Writer/artist Hurk has a strongly design-led approach melding bold 1950s and 1960s shapes and period typography with sophisticated layouts and unusual colour combinations. His graphic style has a very contemporary tumblr-esque sensibility, remixing familiar elements into funny but vaguely bleak new commentary. It’s easy not to notice the subtle downbeats while you’re distracted by bizarre TV detective parodies, quotes, references to a myriad of high and low cultural touchstones, and long-dead celebrities reasserting themselves. A hijacked séance to scare tearaways onto the path of righteousness is pure Carry On hilarity through a Tales of The Unknown filter.

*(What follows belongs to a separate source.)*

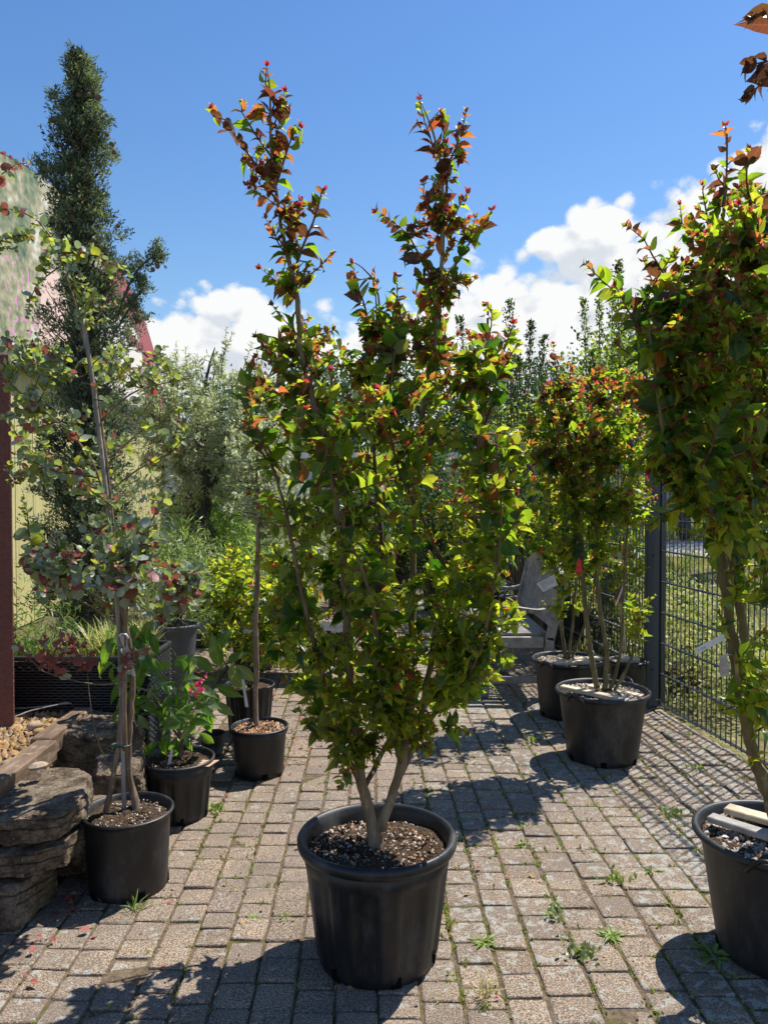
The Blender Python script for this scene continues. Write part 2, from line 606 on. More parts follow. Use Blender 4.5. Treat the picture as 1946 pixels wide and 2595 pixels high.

King Gianthead Fighter Policeman O.X. is, exactly as his name explains, a cyborg crimefighter with a hugely oversized turquoise head. Unfortunately he is being plagued by waking dreams so vivid as to make him unsure if he’s awake or asleep at any given moment, and too confused to deal with new and mysterious crime in his locality. Not only has the solid gold sculpture ‘Minerva’s Nanny’ had one of its arms stolen while on display at the Riviera Gallery, but also customers are eagerly going through the doors of the instagram-friendly ‘Great Exhibition of 11851’ and vanishing without trace. What can be behind these disappearances? Can private detective Marge Maggiore get to the bottom of it all before she runs out of wigs, hats and glasses for her undercover stakeouts?

Jinx Freeze’s cast of oddballs, weirdos, creeps, kooks and sociopaths are so numerous and ridiculous that it takes a little concentration to keep up with the clues that are generously layered over jokey episodes and strange interludes. The carefully plotted throughline comes together in the final pages and a ‘Narrative Update Page’ placed before the final act will help. You may have to backtrack to see just where you were thrown off track by Clarsley the Lion, Bionics Ward 30, Loghead & Gunther or the beguiling Giant Queen Robot Fighter Detective 1, activated to carry on where King Gianthead Fighter Policeman O.X. left off.

The narrative density of Hurk’s hilarious and scabrous writing asserts its Englishness to a degree that may exclude readers from other countries as strongly as it delights those who recognise all the pop cultural commentaries from years long past. But that’s no different from the army of authors writing in the USA whose books don’t come with glossaries either. The dynamic visual and verbal jokes are packed into these pages with wit, style and enough eye-popping logo designs to fill the bumper Christmas issue of Radio Times. If you don’t get all the references it won’t affect your enjoyment of the corkscrew narrative; Jinx Freeze still succeeds as a stream-of-consciousness, fevered crime comic from an alternate universe. Just let it all wash over you like another of King Gianthead Fighter Policeman’s lucid dreams.